> **What you have to do**:
Without the images, write out all of the following entries exactly.

Items listed in a dataset

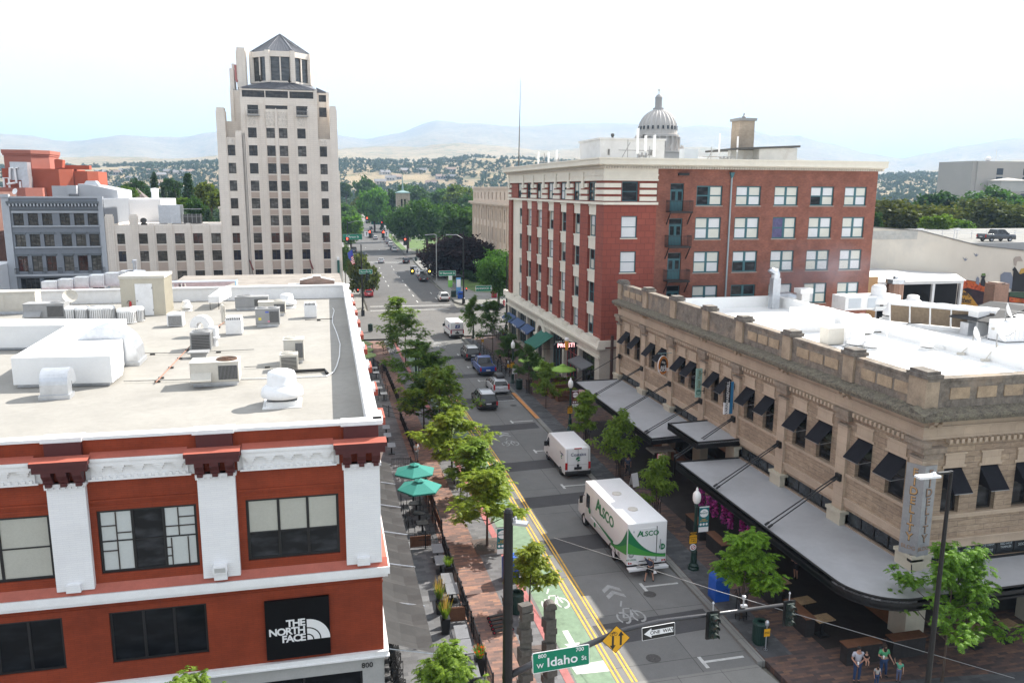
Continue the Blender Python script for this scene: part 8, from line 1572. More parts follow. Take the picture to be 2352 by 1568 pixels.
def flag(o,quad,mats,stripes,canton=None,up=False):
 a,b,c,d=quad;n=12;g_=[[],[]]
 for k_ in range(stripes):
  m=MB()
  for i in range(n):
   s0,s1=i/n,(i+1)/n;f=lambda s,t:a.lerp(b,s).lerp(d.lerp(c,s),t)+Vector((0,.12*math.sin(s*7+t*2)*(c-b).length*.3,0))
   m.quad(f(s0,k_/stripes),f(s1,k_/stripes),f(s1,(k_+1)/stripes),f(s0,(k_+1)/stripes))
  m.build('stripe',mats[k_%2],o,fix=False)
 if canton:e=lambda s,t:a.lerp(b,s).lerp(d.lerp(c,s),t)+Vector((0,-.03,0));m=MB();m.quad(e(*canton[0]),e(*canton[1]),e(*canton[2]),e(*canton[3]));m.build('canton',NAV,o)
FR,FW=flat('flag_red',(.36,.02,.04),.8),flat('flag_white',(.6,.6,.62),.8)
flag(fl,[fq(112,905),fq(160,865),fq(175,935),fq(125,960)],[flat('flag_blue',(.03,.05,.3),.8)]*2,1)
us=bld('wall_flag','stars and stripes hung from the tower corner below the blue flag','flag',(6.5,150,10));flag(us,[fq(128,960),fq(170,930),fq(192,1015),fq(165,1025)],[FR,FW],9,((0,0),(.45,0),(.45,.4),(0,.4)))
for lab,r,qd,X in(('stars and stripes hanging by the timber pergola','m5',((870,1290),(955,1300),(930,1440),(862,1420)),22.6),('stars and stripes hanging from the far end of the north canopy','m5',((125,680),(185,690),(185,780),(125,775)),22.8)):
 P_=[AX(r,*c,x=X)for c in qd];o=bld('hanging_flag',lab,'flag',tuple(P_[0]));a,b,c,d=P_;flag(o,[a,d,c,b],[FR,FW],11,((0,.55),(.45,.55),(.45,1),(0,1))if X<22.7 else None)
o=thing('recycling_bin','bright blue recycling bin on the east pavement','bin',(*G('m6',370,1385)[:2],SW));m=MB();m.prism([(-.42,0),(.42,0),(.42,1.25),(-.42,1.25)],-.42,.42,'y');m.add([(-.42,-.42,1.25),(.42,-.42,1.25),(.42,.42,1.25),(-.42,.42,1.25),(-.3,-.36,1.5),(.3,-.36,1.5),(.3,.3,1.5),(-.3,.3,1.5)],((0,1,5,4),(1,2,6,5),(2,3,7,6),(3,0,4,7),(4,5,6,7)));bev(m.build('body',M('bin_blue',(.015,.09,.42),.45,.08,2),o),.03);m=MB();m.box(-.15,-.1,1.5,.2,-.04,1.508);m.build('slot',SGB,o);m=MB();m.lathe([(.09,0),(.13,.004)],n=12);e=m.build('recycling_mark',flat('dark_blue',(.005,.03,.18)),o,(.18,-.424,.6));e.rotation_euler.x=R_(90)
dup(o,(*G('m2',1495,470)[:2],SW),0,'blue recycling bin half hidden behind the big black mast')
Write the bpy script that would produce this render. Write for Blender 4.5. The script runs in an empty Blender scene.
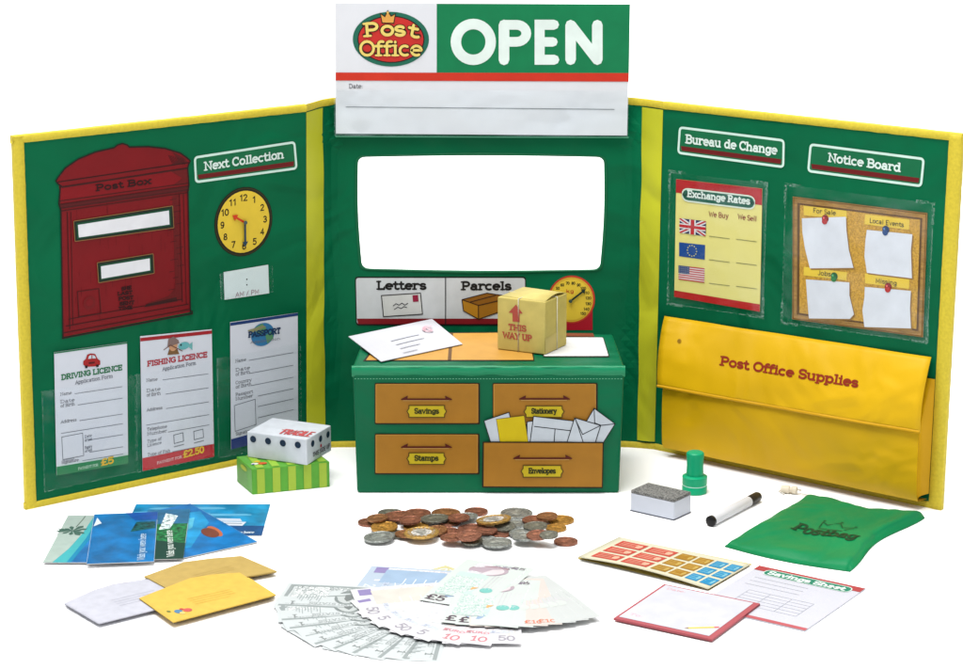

> **Correct result**:
Continue the Blender Python script for this scene: part 8, from line 1572. More parts follow. Take the picture to be 2352 by 1568 pixels.
def flag(o,quad,mats,stripes,canton=None,up=False):
 a,b,c,d=quad;n=12;g_=[[],[]]
 for k_ in range(stripes):
  m=MB()
  for i in range(n):
   s0,s1=i/n,(i+1)/n;f=lambda s,t:a.lerp(b,s).lerp(d.lerp(c,s),t)+Vector((0,.12*math.sin(s*7+t*2)*(c-b).length*.3,0))
   m.quad(f(s0,k_/stripes),f(s1,k_/stripes),f(s1,(k_+1)/stripes),f(s0,(k_+1)/stripes))
  m.build('stripe',mats[k_%2],o,fix=False)
 if canton:e=lambda s,t:a.lerp(b,s).lerp(d.lerp(c,s),t)+Vector((0,-.03,0));m=MB();m.quad(e(*canton[0]),e(*canton[1]),e(*canton[2]),e(*canton[3]));m.build('canton',NAV,o)
FR,FW=flat('flag_red',(.36,.02,.04),.8),flat('flag_white',(.6,.6,.62),.8)
flag(fl,[fq(112,905),fq(160,865),fq(175,935),fq(125,960)],[flat('flag_blue',(.03,.05,.3),.8)]*2,1)
us=bld('wall_flag','stars and stripes hung from the tower corner below the blue flag','flag',(6.5,150,10));flag(us,[fq(128,960),fq(170,930),fq(192,1015),fq(165,1025)],[FR,FW],9,((0,0),(.45,0),(.45,.4),(0,.4)))
for lab,r,qd,X in(('stars and stripes hanging by the timber pergola','m5',((870,1290),(955,1300),(930,1440),(862,1420)),22.6),('stars and stripes hanging from the far end of the north canopy','m5',((125,680),(185,690),(185,780),(125,775)),22.8)):
 P_=[AX(r,*c,x=X)for c in qd];o=bld('hanging_flag',lab,'flag',tuple(P_[0]));a,b,c,d=P_;flag(o,[a,d,c,b],[FR,FW],11,((0,.55),(.45,.55),(.45,1),(0,1))if X<22.7 else None)
o=thing('recycling_bin','bright blue recycling bin on the east pavement','bin',(*G('m6',370,1385)[:2],SW));m=MB();m.prism([(-.42,0),(.42,0),(.42,1.25),(-.42,1.25)],-.42,.42,'y');m.add([(-.42,-.42,1.25),(.42,-.42,1.25),(.42,.42,1.25),(-.42,.42,1.25),(-.3,-.36,1.5),(.3,-.36,1.5),(.3,.3,1.5),(-.3,.3,1.5)],((0,1,5,4),(1,2,6,5),(2,3,7,6),(3,0,4,7),(4,5,6,7)));bev(m.build('body',M('bin_blue',(.015,.09,.42),.45,.08,2),o),.03);m=MB();m.box(-.15,-.1,1.5,.2,-.04,1.508);m.build('slot',SGB,o);m=MB();m.lathe([(.09,0),(.13,.004)],n=12);e=m.build('recycling_mark',flat('dark_blue',(.005,.03,.18)),o,(.18,-.424,.6));e.rotation_euler.x=R_(90)
dup(o,(*G('m2',1495,470)[:2],SW),0,'blue recycling bin half hidden behind the big black mast')
Write the bpy script that would produce this render. Write for Blender 4.5. The script runs in an empty Blender scene.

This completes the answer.